* BEGIN *
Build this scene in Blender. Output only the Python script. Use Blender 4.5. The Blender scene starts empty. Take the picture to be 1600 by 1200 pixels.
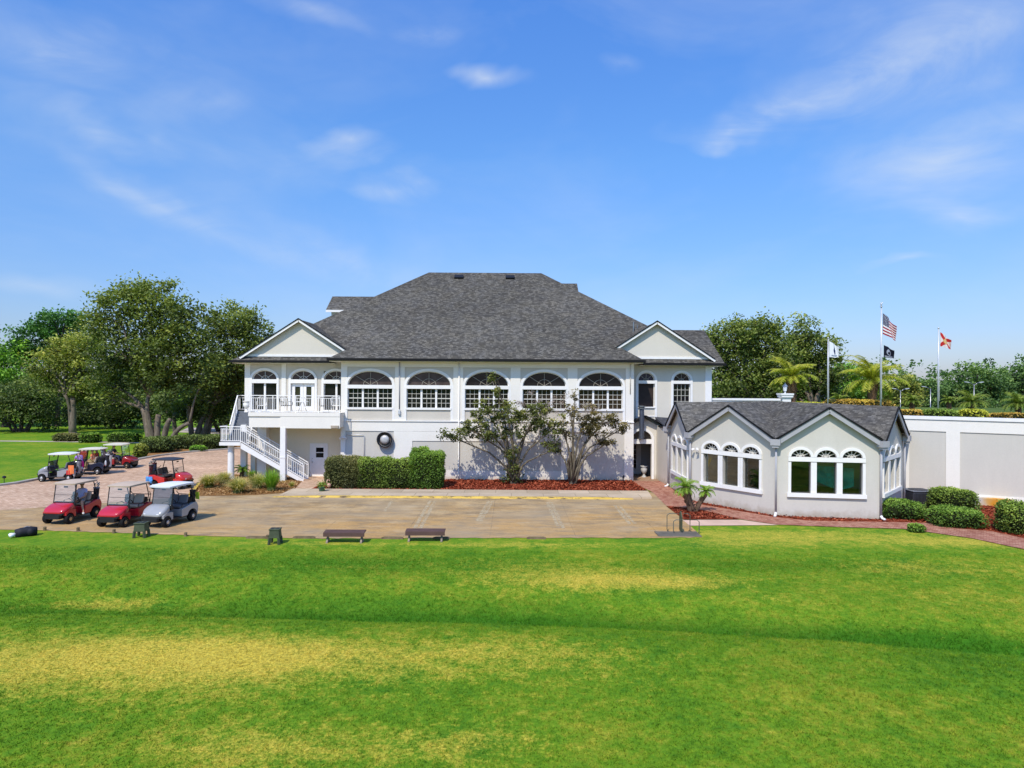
import bpy, math, random
import numpy as np
from mathutils import Vector, Matrix
R = math.radians
PI = math.pi
scene = bpy.context.scene
COL = scene.collection
rng = np.random.default_rng(7)
random.seed(7)

# ------------------------------------------------------------------ camera model (used only to read ground positions off the photo)
CAM_H = 6.5
F = 1067.0
ROLL = R(0.37)
def _unroll(px, py):
    dx, dy = px - 800.0, py - 600.0
    c, s = math.cos(ROLL), math.sin(ROLL)
    return dx * c + dy * s, -dx * s + dy * c
def g(px, py, z=0.0):
    """ground point under a photo pixel"""
    dx, dy = _unroll(px, py)
    D = F * (CAM_H - z) / dy
    return Vector((dx * D / F, D, z))
def q(px, py, D):
    """point at depth D under a photo pixel"""
    dx, dy = _unroll(px, py)
    return Vector((dx * D / F, D, CAM_H - dy * D / F))

# ------------------------------------------------------------------ mesh builder
class MB:
    def __init__(self):
        self.v = []; self.f = []
    def add(self, vs, fs):
        o = len(self.v)
        self.v.extend([tuple(p) for p in vs])
        self.f.extend([tuple(i + o for i in f) for f in fs])
        return self
    def box(self, x0, x1, y0, y1, z0, z1):
        vs = [(x0,y0,z0),(x1,y0,z0),(x1,y1,z0),(x0,y1,z0),(x0,y0,z1),(x1,y0,z1),(x1,y1,z1),(x0,y1,z1)]
        return self.add(vs, [(3,2,1,0),(4,5,6,7),(0,1,5,4),(1,2,6,5),(2,3,7,6),(3,0,4,7)])
    def boxc(self, c, sx, sy, sz, rz=0.0, rx=0.0, ry=0.0):
        m = Matrix.Rotation(rz,3,'Z') @ Matrix.Rotation(ry,3,'Y') @ Matrix.Rotation(rx,3,'X')
        vs = []
        for k in (-1,1):
            for (i,j) in ((-1,-1),(1,-1),(1,1),(-1,1)):
                vs.append(Vector(c) + m @ Vector((i*sx/2, j*sy/2, k*sz/2)))
        return self.add(vs, [(3,2,1,0),(4,5,6,7),(0,1,5,4),(1,2,6,5),(2,3,7,6),(3,0,4,7)])
    def beam(self, a, b, w, h, up=(0,0,1)):
        a, b = Vector(a), Vector(b); d = (b - a).normalized(); up = Vector(up)
        s = d.cross(up)
        if s.length < 1e-5: s = d.cross(Vector((0,1,0)))
        s.normalize(); u = s.cross(d)
        vs = []
        for p in (a, b):
            for (i,j) in ((-1,-1),(1,-1),(1,1),(-1,1)):
                vs.append(p + s*(i*w/2) + u*(j*h/2))
        return self.add(vs, [(3,2,1,0),(4,5,6,7),(0,1,5,4),(1,2,6,5),(2,3,7,6),(3,0,4,7)])
    def tube(self, pts, rad, n=8, caps=True):
        pts = [Vector(p) for p in pts]
        if not hasattr(rad, '__len__'): rad = [rad]*len(pts)
        vs, fs = [], []
        ref = None
        for i, p in enumerate(pts):
            a = pts[max(i-1,0)]; b = pts[min(i+1,len(pts)-1)]
            d = (b - a)
            d = d.normalized() if d.length > 1e-9 else Vector((0,0,1))
            if ref is None:
                ref = Vector((1,0,0)) if abs(d.x) < 0.8 else Vector((0,1,0))
            s = d.cross(ref).normalized(); u = s.cross(d); ref = u.cross(s) if False else ref
            for k in range(n):
                t = 2*PI*k/n
                vs.append(p + (s*math.cos(t) + u*math.sin(t))*rad[i])
        for i in range(len(pts)-1):
            for k in range(n):
                a = i*n+k; b = i*n+(k+1)%n
                fs.append((a, b, b+n, a+n))
        if caps:
            fs.append(tuple(range(n-1,-1,-1))); fs.append(tuple(range((len(pts)-1)*n, len(pts)*n)))
        return self.add(vs, fs)
    def lathe(self, prof, n=16, o=(0,0,0), axis='Z', caps=True):
        vs, fs = [], []
        for (r, h) in prof:
            for k in range(n):
                t = 2*PI*k/n
                a, b = r*math.cos(t), r*math.sin(t)
                if axis == 'Z': p = (a, b, h)
                elif axis == 'Y': p = (a, h, -b)
                else: p = (h, a, b)
                vs.append((p[0]+o[0], p[1]+o[1], p[2]+o[2]))
        for i in range(len(prof)-1):
            for k in range(n):
                a = i*n+k; b = i*n+(k+1)%n
                fs.append((a, b, b+n, a+n))
        if caps:
            fs.append(tuple(range(n-1,-1,-1))); fs.append(tuple(range((len(prof)-1)*n, len(prof)*n)))
        return self.add(vs, fs)
    def prism(self, poly, ext):
        ext = Vector(ext); n = len(poly)
        vs = [Vector(p) for p in poly] + [Vector(p)+ext for p in poly]
        fs = [tuple(range(n-1,-1,-1)), tuple(range(n,2*n))]
        for k in range(n):
            fs.append((k, (k+1)%n, n+(k+1)%n, n+k))
        return self.add(vs, fs)
    def poly(self, pts):
        return self.add(pts, [tuple(range(len(pts)))])
    def loft(self, secs, caps=True):
        n = len(secs[0]); vs, fs = [], []
        for s in secs: vs += [Vector(p) for p in s]
        for i in range(len(secs)-1):
            for k in range(n):
                a = i*n+k; b = i*n+(k+1)%n
                fs.append((a,b,b+n,a+n))
        if caps:
            fs.append(tuple(range(n-1,-1,-1))); fs.append(tuple(range((len(secs)-1)*n, len(secs)*n)))
        return self.add(vs, fs)
    def sphere(self, c, rx, ry=None, rz=None, nu=12, nv=8):
        ry = ry or rx; rz = rz or rx
        vs, fs = [], []
        for i in range(nv+1):
            ph = PI*i/nv
            for k in range(nu):
                t = 2*PI*k/nu
                vs.append((c[0]+rx*math.sin(ph)*math.cos(t), c[1]+ry*math.sin(ph)*math.sin(t), c[2]-rz*math.cos(ph)))
        for i in range(nv):
            for k in range(nu):
                a = i*nu+k; b = i*nu+(k+1)%nu
                fs.append((a,b,b+nu,a+nu))
        return self.add(vs, fs)
    def map(self, fn):
        self.v = [tuple(fn(p)) for p in self.v]; return self
    def build(self, name, mat, parent=None, smooth=False, bevel=0.0, uv=False, world=True, fix=True, seg=2, auto=False):
        me = bpy.data.meshes.new(name)
        vs = self.v
        if parent is not None and world:
            inv = parent.matrix_world.inverted() if parent.parent is None else None
            L = ORIGIN.get(parent.name, Matrix())
            inv = L.inverted()
            vs = [tuple(inv @ Vector(p)) for p in vs]
        me.from_pydata([tuple(p) for p in vs], [], self.f)
        if fix:
            import bmesh
            bm = bmesh.new(); bm.from_mesh(me)
            bmesh.ops.recalc_face_normals(bm, faces=bm.faces)
            bm.to_mesh(me); bm.free()
        if smooth:
            me.polygons.foreach_set('use_smooth', [True]*len(me.polygons))
        if auto:
            me.polygons.foreach_set('use_smooth', [True]*len(me.polygons)); me.set_sharp_from_angle(angle=R(42))
        me.materials.append(mat)
        o = bpy.data.objects.new(name, me); COL.objects.link(o)
        if parent is not None:
            o.parent = parent
            ORIGIN[o.name] = ORIGIN.get(parent.name, Matrix())
        if bevel:
            b = o.modifiers.new('bevel','BEVEL'); b.width = bevel; b.segments = seg; b.limit_method = 'ANGLE'; b.angle_limit = R(40)
        if uv: plane_uv(me)
        return o

ORIGIN = {}
def plane_uv(me):
    lay = me.uv_layers.new(name='UVMap')
    Z = Vector((0,0,1))
    for p in me.polygons:
        n = p.normal
        u = Z.cross(n)
        u = u.normalized() if u.length > 1e-3 else Vector((1,0,0))
        v = n.cross(u)
        for li in p.loop_indices:
            co = me.vertices[me.loops[li].vertex_index].co
            lay.data[li].uv = (co.dot(u), co.dot(v))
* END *
### Written problem:
Repeat exactly and only the lines from the start of the data above through the line that holds "random.seed(7)", inclusive. Pictures do not belong in the copy.

### Reply:
Build this scene in Blender. Output only the Python script. Use Blender 4.5. The Blender scene starts empty. Take the picture to be 1600 by 1200 pixels.
import bpy, math, random
import numpy as np
from mathutils import Vector, Matrix
R = math.radians
PI = math.pi
scene = bpy.context.scene
COL = scene.collection
rng = np.random.default_rng(7)
random.seed(7)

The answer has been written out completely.